While we were busy looking up, with grand plans for “our Savior”, the God who was on “our side”, God slipped in to the bowels of the world and promised redemption for not just those who were busily looking for God, but the whole world. The whole world? The WHOLE world, all of Creation, all of existence. Maybe the reason that God started where God started was that the rest of us were looking beyond where we should be looking, busily looking for someone to complete what we had started, to validate that what we were doing was right, to raise us up beyond the muck of the world. But God, even at this moment, descends into places we would rather shake away. While we were busy looking up, searching for the star in the sky, God descended into humanity.

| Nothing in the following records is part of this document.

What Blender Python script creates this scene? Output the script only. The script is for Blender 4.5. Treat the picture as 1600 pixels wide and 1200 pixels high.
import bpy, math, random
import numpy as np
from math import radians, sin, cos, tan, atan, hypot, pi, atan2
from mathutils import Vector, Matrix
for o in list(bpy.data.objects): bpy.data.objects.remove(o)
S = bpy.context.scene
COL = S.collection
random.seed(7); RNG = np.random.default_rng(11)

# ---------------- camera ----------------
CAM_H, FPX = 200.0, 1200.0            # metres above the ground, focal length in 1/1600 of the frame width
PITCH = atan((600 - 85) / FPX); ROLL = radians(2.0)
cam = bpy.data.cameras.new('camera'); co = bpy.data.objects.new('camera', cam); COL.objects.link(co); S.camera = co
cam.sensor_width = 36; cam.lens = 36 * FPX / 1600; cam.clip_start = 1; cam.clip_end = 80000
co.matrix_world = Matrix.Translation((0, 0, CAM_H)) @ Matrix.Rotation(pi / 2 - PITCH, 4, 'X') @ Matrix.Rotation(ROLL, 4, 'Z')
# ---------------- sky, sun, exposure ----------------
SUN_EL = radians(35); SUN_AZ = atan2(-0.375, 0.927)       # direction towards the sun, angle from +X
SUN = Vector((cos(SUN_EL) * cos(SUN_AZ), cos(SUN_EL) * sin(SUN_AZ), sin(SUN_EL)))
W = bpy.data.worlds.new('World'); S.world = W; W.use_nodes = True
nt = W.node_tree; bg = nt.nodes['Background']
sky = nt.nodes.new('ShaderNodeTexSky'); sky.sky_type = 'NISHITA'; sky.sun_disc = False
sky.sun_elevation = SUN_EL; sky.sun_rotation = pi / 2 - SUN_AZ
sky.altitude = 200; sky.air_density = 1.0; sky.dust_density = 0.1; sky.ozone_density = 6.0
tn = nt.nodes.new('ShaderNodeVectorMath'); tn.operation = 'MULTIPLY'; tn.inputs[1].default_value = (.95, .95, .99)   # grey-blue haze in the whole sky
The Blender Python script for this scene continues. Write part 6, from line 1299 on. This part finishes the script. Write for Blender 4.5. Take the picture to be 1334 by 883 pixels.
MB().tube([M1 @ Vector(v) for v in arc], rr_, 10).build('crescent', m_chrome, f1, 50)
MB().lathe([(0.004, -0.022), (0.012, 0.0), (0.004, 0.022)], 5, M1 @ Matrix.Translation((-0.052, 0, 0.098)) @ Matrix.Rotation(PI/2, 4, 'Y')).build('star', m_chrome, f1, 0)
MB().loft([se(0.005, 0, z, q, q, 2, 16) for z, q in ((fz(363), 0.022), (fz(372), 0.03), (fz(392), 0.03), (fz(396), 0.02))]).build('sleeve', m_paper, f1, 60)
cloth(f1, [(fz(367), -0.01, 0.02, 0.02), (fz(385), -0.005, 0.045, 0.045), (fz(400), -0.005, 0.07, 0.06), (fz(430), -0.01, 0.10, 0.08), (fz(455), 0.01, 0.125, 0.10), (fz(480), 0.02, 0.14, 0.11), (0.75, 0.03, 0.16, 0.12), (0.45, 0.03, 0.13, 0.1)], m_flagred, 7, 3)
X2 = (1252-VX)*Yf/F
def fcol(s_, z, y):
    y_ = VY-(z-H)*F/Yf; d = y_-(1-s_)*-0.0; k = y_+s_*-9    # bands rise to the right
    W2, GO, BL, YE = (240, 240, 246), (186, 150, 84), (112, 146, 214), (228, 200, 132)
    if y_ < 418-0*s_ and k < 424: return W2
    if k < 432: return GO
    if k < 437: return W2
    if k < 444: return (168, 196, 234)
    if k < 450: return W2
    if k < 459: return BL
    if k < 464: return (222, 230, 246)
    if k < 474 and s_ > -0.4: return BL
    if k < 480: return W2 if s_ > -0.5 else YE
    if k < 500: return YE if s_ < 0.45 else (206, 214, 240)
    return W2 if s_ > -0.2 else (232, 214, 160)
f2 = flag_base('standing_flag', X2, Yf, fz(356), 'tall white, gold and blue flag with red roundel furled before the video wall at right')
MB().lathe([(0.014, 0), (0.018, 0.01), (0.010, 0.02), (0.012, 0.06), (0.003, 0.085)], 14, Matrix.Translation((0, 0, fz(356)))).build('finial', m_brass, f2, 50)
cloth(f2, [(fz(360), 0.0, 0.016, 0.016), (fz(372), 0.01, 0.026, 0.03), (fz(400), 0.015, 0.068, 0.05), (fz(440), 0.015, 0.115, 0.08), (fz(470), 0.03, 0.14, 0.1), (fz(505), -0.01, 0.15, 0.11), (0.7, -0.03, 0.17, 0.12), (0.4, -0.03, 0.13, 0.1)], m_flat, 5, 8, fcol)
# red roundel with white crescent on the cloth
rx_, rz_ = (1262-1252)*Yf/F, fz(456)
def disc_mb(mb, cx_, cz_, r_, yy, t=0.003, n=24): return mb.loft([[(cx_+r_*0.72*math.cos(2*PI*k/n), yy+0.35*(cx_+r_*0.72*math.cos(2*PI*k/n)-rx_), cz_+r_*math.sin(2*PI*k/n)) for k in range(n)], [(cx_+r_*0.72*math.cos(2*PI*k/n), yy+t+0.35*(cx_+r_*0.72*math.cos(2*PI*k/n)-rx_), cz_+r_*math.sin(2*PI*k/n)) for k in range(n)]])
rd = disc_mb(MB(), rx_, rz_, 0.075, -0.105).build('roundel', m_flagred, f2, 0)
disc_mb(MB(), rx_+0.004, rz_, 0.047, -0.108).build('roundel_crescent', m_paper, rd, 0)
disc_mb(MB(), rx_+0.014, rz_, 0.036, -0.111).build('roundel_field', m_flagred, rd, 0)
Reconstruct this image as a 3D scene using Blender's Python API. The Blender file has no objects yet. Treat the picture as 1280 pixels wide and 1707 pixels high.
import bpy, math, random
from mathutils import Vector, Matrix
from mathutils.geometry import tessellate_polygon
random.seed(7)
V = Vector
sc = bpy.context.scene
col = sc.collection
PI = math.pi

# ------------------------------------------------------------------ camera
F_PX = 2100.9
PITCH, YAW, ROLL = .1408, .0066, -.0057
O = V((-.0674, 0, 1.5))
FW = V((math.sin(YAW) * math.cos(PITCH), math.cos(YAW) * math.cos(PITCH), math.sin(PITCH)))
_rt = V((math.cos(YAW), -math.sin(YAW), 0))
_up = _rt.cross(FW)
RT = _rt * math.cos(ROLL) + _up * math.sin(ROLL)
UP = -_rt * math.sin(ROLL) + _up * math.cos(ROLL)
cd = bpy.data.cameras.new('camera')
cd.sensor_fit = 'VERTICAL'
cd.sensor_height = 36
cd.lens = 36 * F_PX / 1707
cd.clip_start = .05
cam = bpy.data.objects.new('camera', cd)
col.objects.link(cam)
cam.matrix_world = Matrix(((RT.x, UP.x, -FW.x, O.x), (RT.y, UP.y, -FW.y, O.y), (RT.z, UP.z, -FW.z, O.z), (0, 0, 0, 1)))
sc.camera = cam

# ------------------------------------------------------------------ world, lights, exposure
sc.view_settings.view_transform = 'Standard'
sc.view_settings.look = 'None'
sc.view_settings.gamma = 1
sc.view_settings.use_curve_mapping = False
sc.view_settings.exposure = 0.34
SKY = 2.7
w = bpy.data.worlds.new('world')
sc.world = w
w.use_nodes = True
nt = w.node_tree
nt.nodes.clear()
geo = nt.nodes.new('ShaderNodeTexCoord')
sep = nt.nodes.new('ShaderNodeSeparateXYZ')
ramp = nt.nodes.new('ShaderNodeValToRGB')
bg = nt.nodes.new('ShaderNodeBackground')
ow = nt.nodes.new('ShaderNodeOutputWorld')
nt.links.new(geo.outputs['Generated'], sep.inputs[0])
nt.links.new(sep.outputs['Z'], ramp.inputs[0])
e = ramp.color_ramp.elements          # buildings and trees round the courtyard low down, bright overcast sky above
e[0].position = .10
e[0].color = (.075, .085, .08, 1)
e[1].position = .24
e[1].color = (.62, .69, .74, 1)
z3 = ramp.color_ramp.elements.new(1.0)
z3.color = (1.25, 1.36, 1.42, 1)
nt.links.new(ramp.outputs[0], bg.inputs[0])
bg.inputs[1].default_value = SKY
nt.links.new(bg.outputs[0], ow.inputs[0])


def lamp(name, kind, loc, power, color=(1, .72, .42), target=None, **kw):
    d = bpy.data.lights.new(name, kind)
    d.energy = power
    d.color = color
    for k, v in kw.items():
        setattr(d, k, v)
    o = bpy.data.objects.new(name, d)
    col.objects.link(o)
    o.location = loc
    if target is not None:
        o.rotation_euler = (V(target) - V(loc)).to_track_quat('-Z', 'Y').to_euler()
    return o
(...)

Maybe we were trying to be something we were not. Maybe we were overreaching a bit. But God, God comes into our world not to validate us, not to complete us, but to re-create us. God is good at starting us over, making us new, giving us eyes to see what we have been missing all along. This human God, this God who laid down in a feed trough, this God who loves everyone humbles us at best. Who are we that we have such lofty expectations as to think that we are beyond loving someone like us? Who are we that we missed the holiness in front of us, the sacredness within us, the piece of the Divine that walks beside us even when we don’t notice? Who are we that we thought ourselves capable of “finding God” without first looking for the God who is always with us, Emmanuel? Who are we that we thought God would come in the way we expected rather than the way that we needed for Life? Who are we that we missed our Life? Who are we that we missed our God? Maybe we should lower our expectations to a feed trough on the outskirts of power and strength and achievement. Because there, not only will we find God, but the “we” that we were all along.
In this final week of Advent (WHAT?!? THERE’S ONLY A WEEK?) , we are all busy preparing for the day of God’s coming. But whether or not we get it done, whether or not the house is clean or the goodies are baked or the presents are wrapped, God will come and the world will never be the same. Expectation is about moving into what will be rather than preparing for what we expect.
What wondrous Love is this, O my soul, O my soul, what wondrous love is this, O my soul! What wondrous Love is this that caused the Lord of life to lay aside his crown for my soul, for my soul, to lay aside his crown for my soul. (USA Folk Hymn)
FOR TODAY: Lower your expectations. Look at your life. Look at your self. See the God who walks with you in the holiness of days.